Seit Ende der 90er ist er Leiter des Jungen Theaters im Abraxas, war Mitgründer des Elektronik-Festivals Lab30, Mitkurator von großen Ausstellungen wie “Rampe 3” (zur Punkgeschichte Augsburgs) und “Amerika in Augsburg”. Er ist seit über zehn Jahren Lehrbeauftragter an der Uni am Fachbereich Europäische Ethnologie, spezialisiert auf “Pop- und Alltagskultur”, die er auch mit der neueren Reihe “Just Kids: Pop, Poetry & Palaver” mit Schülern thematisiert. Er ist weiterhin DJ und Co-Manager des Kulturpark West, zu dem auch die Ballonfabrik gehört.

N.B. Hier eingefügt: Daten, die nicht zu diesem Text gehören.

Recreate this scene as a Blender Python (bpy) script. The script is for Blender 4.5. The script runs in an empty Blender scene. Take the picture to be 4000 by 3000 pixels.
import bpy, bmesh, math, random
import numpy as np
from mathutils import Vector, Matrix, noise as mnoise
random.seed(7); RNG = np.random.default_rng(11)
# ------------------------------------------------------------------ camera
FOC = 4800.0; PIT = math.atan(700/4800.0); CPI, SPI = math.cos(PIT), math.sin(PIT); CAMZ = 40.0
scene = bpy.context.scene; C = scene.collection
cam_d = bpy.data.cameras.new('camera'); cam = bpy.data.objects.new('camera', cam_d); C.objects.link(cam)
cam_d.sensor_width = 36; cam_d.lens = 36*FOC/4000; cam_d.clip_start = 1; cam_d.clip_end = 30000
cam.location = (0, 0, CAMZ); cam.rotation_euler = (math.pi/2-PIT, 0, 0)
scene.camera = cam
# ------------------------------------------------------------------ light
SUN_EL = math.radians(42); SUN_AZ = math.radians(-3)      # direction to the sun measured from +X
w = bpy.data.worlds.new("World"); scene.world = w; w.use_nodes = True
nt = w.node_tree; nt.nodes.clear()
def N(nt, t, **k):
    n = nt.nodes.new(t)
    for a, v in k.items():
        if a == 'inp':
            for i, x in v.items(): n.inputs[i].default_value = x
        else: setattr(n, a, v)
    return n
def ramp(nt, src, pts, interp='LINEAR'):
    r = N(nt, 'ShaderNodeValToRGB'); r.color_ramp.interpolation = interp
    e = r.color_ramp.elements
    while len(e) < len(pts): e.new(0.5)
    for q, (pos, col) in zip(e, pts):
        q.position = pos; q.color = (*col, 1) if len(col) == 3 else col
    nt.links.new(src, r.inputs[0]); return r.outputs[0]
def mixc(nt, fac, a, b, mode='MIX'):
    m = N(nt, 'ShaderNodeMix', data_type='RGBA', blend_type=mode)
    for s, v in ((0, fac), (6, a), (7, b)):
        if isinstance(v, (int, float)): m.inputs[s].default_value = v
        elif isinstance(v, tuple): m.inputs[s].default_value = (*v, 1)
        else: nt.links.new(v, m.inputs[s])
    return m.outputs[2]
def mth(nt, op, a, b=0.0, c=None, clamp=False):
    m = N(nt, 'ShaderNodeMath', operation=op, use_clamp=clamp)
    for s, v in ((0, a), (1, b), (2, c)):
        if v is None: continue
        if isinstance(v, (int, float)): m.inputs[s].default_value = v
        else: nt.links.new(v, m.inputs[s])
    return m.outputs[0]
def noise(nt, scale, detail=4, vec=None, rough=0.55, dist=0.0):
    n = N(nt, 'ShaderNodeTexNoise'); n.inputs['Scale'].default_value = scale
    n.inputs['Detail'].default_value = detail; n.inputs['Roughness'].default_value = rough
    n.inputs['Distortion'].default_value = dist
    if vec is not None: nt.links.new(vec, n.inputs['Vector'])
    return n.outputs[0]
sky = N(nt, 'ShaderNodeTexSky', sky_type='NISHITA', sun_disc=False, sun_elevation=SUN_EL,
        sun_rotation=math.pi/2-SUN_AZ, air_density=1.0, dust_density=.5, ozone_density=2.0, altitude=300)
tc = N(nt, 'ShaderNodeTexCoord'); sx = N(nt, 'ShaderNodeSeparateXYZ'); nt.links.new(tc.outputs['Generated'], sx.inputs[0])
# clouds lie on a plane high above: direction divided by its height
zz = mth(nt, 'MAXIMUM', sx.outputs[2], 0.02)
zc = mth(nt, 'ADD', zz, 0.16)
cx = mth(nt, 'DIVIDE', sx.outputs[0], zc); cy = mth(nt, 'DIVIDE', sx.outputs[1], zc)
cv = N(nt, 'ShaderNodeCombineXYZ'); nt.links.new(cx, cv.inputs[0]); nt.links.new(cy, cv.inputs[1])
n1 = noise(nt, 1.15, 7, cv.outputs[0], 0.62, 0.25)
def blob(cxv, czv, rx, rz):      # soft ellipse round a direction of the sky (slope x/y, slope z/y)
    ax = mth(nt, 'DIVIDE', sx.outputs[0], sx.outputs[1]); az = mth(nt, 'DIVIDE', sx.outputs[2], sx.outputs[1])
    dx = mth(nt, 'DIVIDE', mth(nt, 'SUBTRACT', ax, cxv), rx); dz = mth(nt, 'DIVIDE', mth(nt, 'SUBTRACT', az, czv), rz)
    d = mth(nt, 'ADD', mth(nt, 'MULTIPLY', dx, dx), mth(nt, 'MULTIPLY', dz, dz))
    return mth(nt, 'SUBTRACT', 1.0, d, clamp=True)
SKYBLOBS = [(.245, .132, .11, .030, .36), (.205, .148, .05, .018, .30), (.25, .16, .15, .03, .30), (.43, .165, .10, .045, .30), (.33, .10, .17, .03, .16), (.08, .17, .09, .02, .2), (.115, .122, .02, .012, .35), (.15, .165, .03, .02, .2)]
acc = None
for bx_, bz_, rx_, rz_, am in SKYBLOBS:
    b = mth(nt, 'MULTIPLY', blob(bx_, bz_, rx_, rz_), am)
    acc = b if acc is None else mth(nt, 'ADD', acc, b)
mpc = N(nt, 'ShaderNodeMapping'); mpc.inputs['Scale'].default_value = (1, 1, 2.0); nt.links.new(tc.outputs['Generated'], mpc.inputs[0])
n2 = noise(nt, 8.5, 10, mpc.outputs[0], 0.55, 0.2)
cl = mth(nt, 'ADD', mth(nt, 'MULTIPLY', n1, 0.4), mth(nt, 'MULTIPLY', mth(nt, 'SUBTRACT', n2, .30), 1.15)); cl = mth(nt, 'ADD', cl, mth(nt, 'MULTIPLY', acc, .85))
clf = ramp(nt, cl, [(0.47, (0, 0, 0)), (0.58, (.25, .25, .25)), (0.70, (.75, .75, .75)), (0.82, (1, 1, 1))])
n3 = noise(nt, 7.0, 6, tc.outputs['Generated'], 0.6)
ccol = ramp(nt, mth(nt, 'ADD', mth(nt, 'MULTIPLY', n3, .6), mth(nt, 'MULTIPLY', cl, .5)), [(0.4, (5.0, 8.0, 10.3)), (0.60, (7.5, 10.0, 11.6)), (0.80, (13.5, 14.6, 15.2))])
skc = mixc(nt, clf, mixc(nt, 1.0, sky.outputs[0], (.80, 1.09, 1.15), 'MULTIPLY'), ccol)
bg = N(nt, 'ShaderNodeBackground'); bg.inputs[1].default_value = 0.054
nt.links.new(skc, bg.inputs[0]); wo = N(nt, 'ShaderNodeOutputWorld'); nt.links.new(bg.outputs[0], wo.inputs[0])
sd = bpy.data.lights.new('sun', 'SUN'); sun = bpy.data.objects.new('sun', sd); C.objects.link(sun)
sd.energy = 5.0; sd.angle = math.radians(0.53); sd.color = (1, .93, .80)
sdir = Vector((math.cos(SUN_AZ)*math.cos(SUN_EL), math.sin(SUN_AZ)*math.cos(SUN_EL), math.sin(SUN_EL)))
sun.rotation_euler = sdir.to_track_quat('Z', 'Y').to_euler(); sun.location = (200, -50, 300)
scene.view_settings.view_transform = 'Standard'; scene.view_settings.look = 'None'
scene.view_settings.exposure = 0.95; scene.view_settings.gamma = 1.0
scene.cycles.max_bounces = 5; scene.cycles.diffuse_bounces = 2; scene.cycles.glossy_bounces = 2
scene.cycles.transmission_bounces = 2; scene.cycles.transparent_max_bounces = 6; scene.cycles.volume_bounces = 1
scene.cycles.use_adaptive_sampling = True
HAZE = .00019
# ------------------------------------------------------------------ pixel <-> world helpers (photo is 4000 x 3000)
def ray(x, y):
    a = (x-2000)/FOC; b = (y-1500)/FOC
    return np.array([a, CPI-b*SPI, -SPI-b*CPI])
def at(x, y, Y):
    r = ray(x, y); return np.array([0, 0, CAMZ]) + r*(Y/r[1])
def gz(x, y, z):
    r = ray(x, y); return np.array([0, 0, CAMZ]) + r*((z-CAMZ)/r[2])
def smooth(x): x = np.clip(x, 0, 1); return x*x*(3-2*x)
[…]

Um dieses ziemlich homogene Lebenswerk zu charakterisieren, passt eine Weisheit bzw. Richtlinie des Brecht-Genossen und Komponisten Hanns Eisler: “Wer nur von Musik etwas versteht, versteht auch davon nichts.”
In diversen Aufsätzen, zum Teil über 20 Jahre alt, kann man die gleichbleibende Aktualität der Haltung des Preisträgers nachlesen: Popkultur ist von ihren Produktionsbedingungen nur mit bösen Absichten zu trennen, und wer nicht bei den bloßen Spaß-Aspekten stehen geblieben ist, muss Pop mit Problemzonen wie z.B. einer kriminellen Asylpolitik oder der offensichtlich immer noch nicht möglichen Gleichstellung von Homo- und Heterosexuellen jederzeit in Verbindung setzen; und mit Diskussionen innerhalb städtischer Kulturpolitik sowieso.
Die Stadt Augsburg kann auf diesen bewährten Do-it-yourself-und-von-unten-Kämpfer stolz sein. Von dem nicht mal ich als alter Freund immer weiß, wo er sich morgen austoben oder einmischen wird. Nur diese Hoffnung sollte sich niemand machen: dass er sich jetzt mit 65 auf Gartenarbeit konzentrieren wird.